Мама, мама, брат мой Авель

пьяный в дым приходит в дом,

никого не узнавая,

мебель ветхую ломает

и кричит, что он – из рая

завербованный святой,


что ему теперь всё можно.

Он богует, словно царь,

потому что взял и ожил…

а в канаве придорожной

блеет тихо, осторожно,

недобитая овца.

А в центре этого всего – дымящегося, горящего, страждущего – Иван-душа. Как говорится, лирический герой. Или, как уже не говорится, эпический автор.
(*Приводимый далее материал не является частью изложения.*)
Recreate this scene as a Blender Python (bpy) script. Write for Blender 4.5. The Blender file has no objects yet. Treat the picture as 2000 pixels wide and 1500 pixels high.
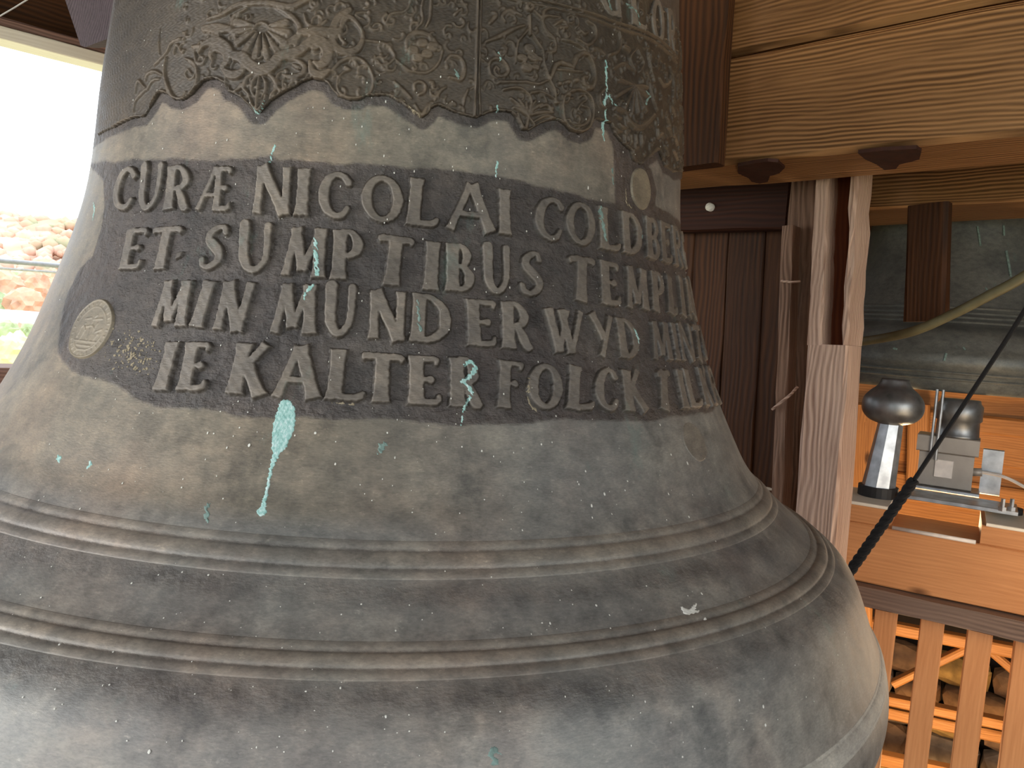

Стесняясь своей миссии, современный гомер умаляет свои буквы и прописи, но совершает то же, что должен делать эпический автор: умирает в своих героях, чтобы стать голосом своего народа. Упоминаемая им Итака – символ родной земли, жизненного пути, истока и итога: «И всплывает в памяти что-то совсем не то: / головешки, сажа, измятая береста… / у земли два имени тихих – Исток, Итог, / ты растёшь в неё, руки в стороны распластав».
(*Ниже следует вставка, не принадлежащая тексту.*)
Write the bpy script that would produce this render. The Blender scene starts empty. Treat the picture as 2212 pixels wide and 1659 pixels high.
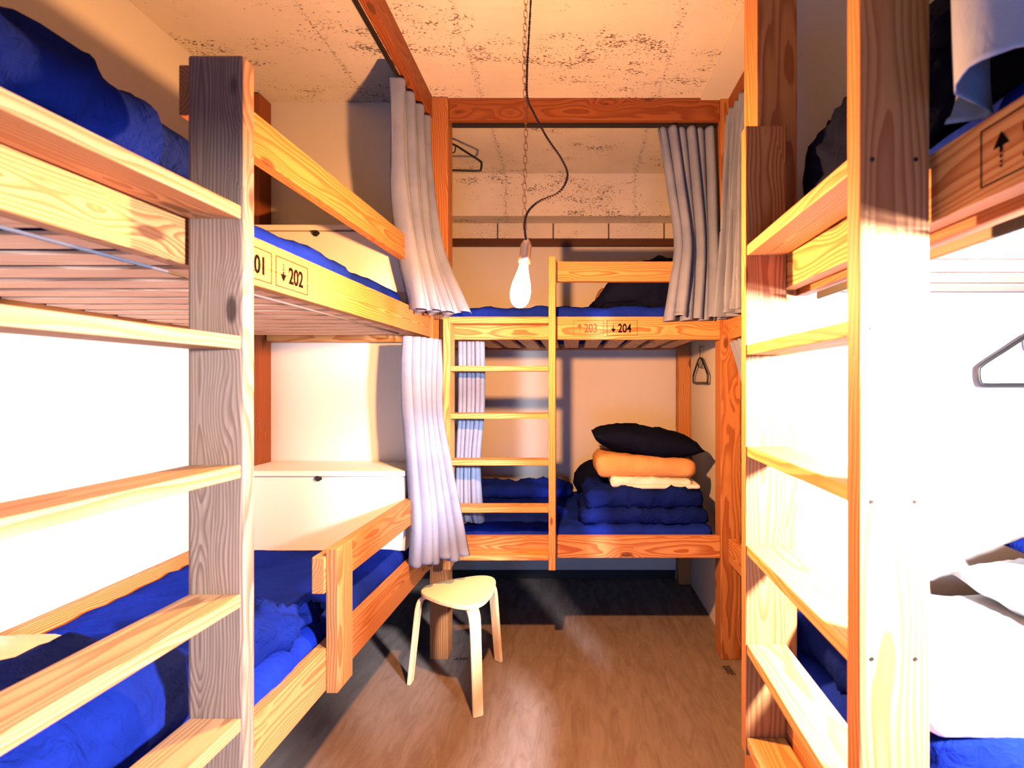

Устремляясь, куда влечет рок (Янка, Г.О., Цой), современный дант то вкалывает «во глубине донецких руд», где «скрежет и рокот», то возносится в заоблачные выси, где «кружат ангелы», а он «ещё не жив, уже не мёртв». Его эпика мифологична (Харон, Ахеронт, Лета, Эвридика), а его путь похож на бред («по кронам фонарей, по крышам, / по парапетам, по крестам / дремучим сном, летучей мышью»). Это реальная жизнь, но и воображаемый побег – «сквозь гладь бумажного листа».
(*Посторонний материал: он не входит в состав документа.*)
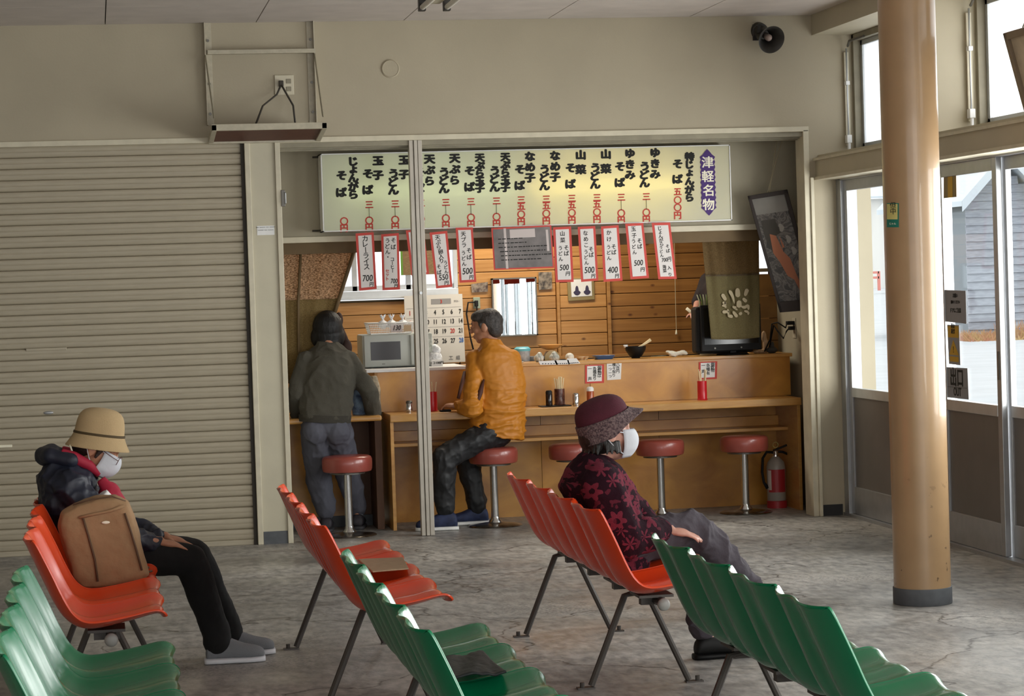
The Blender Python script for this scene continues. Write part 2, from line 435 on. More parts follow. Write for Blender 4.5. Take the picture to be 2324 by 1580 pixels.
# street side wall: fascia beams, recessed windows, pier, doors
XW = 4.80; XD = 4.66
w = MB()
w.box((XI, -4.5, 3.04), (XW+0.25, YW+0.2, ZC+0.1))          # upper fascia and its soffit
w.box((XI, -4.5, 2.145), (XW+0.02, YW, 2.262))               # beam over the doors
w.box((XI+0.02, -4.5, 2.262), (XW+0.05, YW, 2.285))
def pier(y0, y1): w.box((XI, y0, 2.262), (XW+0.1, y1, 3.04))
pier(12.32, 12.62); pier(10.0, 10.3); pier(7.7, 8.0); pier(5.4, 5.7)
struct('wall_right', w, M['wall2'])
wr = bpy.data.objects['wall_right']
struct('trim_5', MB().box((XI-0.012, -4.5, 2.128), (XD+0.08, YW, 2.147)), M['paint_trim'])
struct('trim_6', MB().box((XI-0.014, -4.5, 2.25), (XI+0.03, YW, 2.266)), M['paint_trim'])
def upper_window(n, y0, y1):
    t = thing('window_%d' % n, None, None, (XW, (y0+y1)/2, 2.285), kind='structure')
    f = MB(); f.box((XW-0.03, y0, 2.285), (XW+0.05, y1, 2.32)); f.box((XW-0.03, y0, 3.0), (XW+0.05, y1, 3.04))
    f.box((XW-0.03, y0, 2.285), (XW+0.05, y0+0.035, 3.04)); f.box((XW-0.03, y1-0.035, 2.285), (XW+0.05, y1, 3.04))
    obj('outer_frame', f, M['trim_dark'], t, bevel=0.003)
    mid = (y0+y1)/2
    for a, b, o in ((y0+0.035, mid+0.02, 0.0), (mid-0.02, y1-0.035, 0.028)):
        s = MB(); X0, X1 = XW-0.012+o, XW+0.014+o
        s.box((X0, a, 2.32), (X1, a+0.035, 3.0)); s.box((X0, b-0.035, 2.32), (X1, b, 3.0)); s.box((X0, a, 2.32), (X1, b, 2.352)); s.box((X0, a, 2.968), (X1, b, 3.0))
        sash = obj('sash', s, M['alu2'], t, bevel=0.002)
        g = MB().box((X0+0.011, a+0.03, 2.345), (X0+0.015, b-0.03, 2.975)); g = obj('pane', g, M['frost'], None)
        for v in g.data.vertices: v.co -= Vector((XW, (y0+y1)/2, 2.285))
        g.parent = sash
    return t
for i, (a, b) in enumerate([(12.62, 14.45), (10.3, 12.32), (8.0, 10.0), (5.7, 7.7)]): upper_window(i+1, a, b)
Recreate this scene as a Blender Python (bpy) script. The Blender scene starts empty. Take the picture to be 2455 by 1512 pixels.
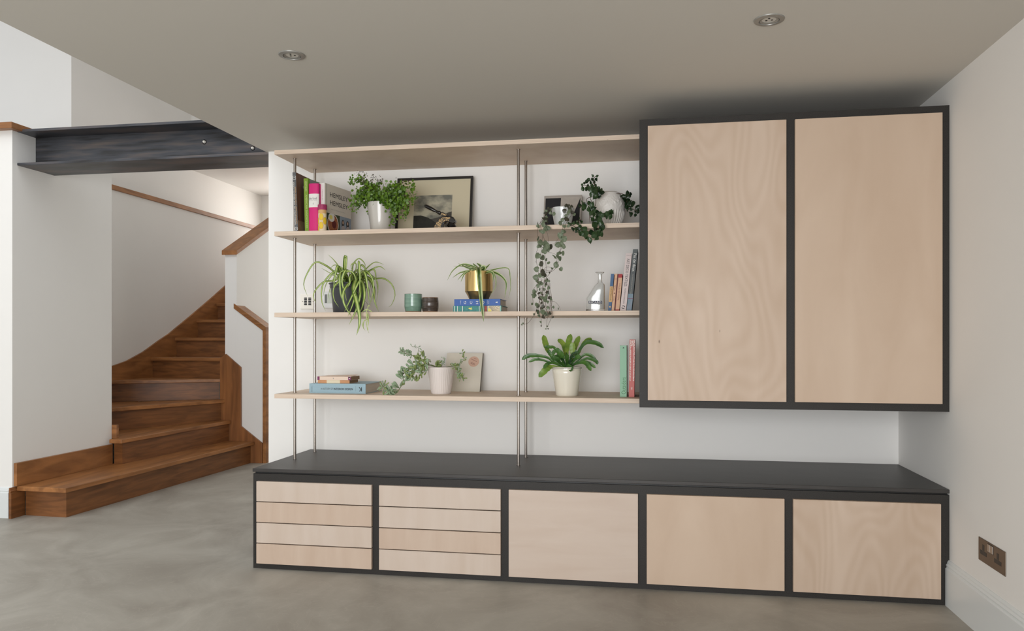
import bpy, math, random
from mathutils import Vector, noise
random.seed(7)
S = bpy.context.scene
C = S.collection

# ---------------------------------------------------------------- camera, light, exposure
F = 1853.0; CU = 1227.5; HV = 811.0; H = 1.18
TH = math.atan((1545 - CU) / F); SN, CS = math.sin(TH), math.cos(TH)
cam = bpy.data.cameras.new('camera'); co = bpy.data.objects.new('camera', cam); C.objects.link(co)
co.location = (0, 0, H); co.rotation_euler = (math.pi / 2, 0, TH)
cam.sensor_width = 36; cam.lens = 36 * F / 2455; cam.shift_y = 55 / 2455; cam.clip_start = 0.02
S.camera = co
S.view_settings.view_transform = 'Standard'; S.view_settings.look = 'None'
S.view_settings.gamma = 1; S.view_settings.use_curve_mapping = False
S.view_settings.exposure = 0.80
w = bpy.data.worlds.new('world'); S.world = w; w.use_nodes = True
bg = w.node_tree.nodes['Background']; bg.inputs[0].default_value = (0.94, 0.97, 1.0, 1); bg.inputs[1].default_value = 0.42

def area(name, loc, target, sx, sy, power, col):
    l = bpy.data.lights.new(name, 'AREA'); l.shape = 'RECTANGLE'; l.size = sx; l.size_y = sy
    l.energy = power; l.color = col
    o = bpy.data.objects.new(name, l); C.objects.link(o); o.location = loc
    o.rotation_euler = (Vector(target) - Vector(loc)).to_track_quat('-Z', 'Y').to_euler()
    return o
# lamps: daylight from a rooflight over the double-height strip on the left, garden glazing behind the camera,
# plus two fill lamps added out of view to brighten the stairwell
area('rooflight_daylight', (-4.3, 1.2, 5.3), (-4.1, 1.3, 0), 3.2, 4.5, 52, (0.97, 0.985, 1.0))
area('garden_glazing_daylight', (-1.1, -2.85, 1.25), (-1.1, 4, 1.15), 3.6, 2.2, 118, (0.97, 0.98, 1.0))
area('stair_side_fill', (-2.3, 8.2, 1.75), (-5, 8.2, 1.7), 2.4, 1.3, 4.5, (1.0, 0.97, 0.93))  # added fill hidden behind the shelf wall, no window is known here
area('half_landing_fill', (-4.0, 10.05, 2.45), (-4.3, 5, 1.6), 1.7, 1.1, 19, (1.0, 0.96, 0.92))  # added fill for the stair wall and soffit, out of view

# ---------------------------------------------------------------- placing by measured sight lines
def ray(u):
    a = (u - CU) / F
    return (CS * a - SN, SN * a + CS)
def P(u, v, Y):
    x, y = ray(u); t = Y / y
    return Vector((x * t, Y, H - (v - HV) / F * t))
def PX(u, v, X):
    x, y = ray(u); t = X / x
    return Vector((X, y * t, H - (v - HV) / F * t))
def PZ(u, v, z):
    x, y = ray(u); t = (H - z) * F / (v - HV)
    return Vector((x * t, y * t, z))

# ---------------------------------------------------------------- materials
def lin(c):
    return tuple(((x / 255) / 12.92 if x / 255 <= 0.04045 else ((x / 255 + 0.055) / 1.055) ** 2.4) for x in c) + (1,)
def mat(name, col, rough=0.5, metal=0.0, spec=0.5, var=0.0, vscale=(8, 8, 8), bump=0.0, bscale=60, trans=0.0, coat=0.0, col2=None, detail=4, ramp=(0.3, 0.7), dist=0.0):
    m = bpy.data.materials.new(name); m.use_nodes = True
    nt = m.node_tree; b = nt.nodes['Principled BSDF']
    c = lin(col)
    b.inputs['Base Color'].default_value = c; b.inputs['Roughness'].default_value = rough
    b.inputs['Metallic'].default_value = metal; b.inputs['Specular IOR Level'].default_value = spec
    if trans: b.inputs['Transmission Weight'].default_value = trans; b.inputs['IOR'].default_value = 1.45
    if coat: b.inputs['Coat Weight'].default_value = coat
    tc = nt.nodes.new('ShaderNodeTexCoord')
    if var or col2:
        mp = nt.nodes.new('ShaderNodeMapping'); mp.inputs['Scale'].default_value = vscale
        nz = nt.nodes.new('ShaderNodeTexNoise'); nz.inputs['Scale'].default_value = 1; nz.inputs['Detail'].default_value = detail
        nz.inputs['Distortion'].default_value = dist
        r = nt.nodes.new('ShaderNodeValToRGB')
        c2 = lin(col2) if col2 else tuple(x * (1 - var) for x in c[:3]) + (1,)
        r.color_ramp.elements[0].position = ramp[0]; r.color_ramp.elements[0].color = c2
        r.color_ramp.elements[1].position = ramp[1]; r.color_ramp.elements[1].color = c
        nt.links.new(tc.outputs['Object'], mp.inputs[0]); nt.links.new(mp.outputs[0], nz.inputs[0])
        nt.links.new(nz.outputs[0], r.inputs[0]); nt.links.new(r.outputs[0], b.inputs['Base Color'])
    if bump:
        n2 = nt.nodes.new('ShaderNodeTexNoise'); n2.inputs['Scale'].default_value = bscale; n2.inputs['Detail'].default_value = 3
        bp = nt.nodes.new('ShaderNodeBump'); bp.inputs['Strength'].default_value = bump; bp.inputs['Distance'].default_value = 0.002
        nt.links.new(tc.outputs['Object'], n2.inputs[0]); nt.links.new(n2.outputs[0], bp.inputs['Height'])
        nt.links.new(bp.outputs[0], b.inputs['Normal'])
    return m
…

Следуя за своей звездой, современный гоголь перемещается из окаянной окраинной Тудырки – через летаргический Ленинград («он повсюду теперь – этот город по имени Ленинград») – в не менее призрачный Петербург. И там, в искажённом, нет, исхоженном русской классикой пространстве, приходит осознание авторской идентичности: «и я шагал не ощущая тверди / и мне казалось это после смерти / бредёт моя донецкая душа / и мёртвый питер смотрит не дыша». Донецкий поэт, не переставая быть им, становится русским больше-чем-поэтом.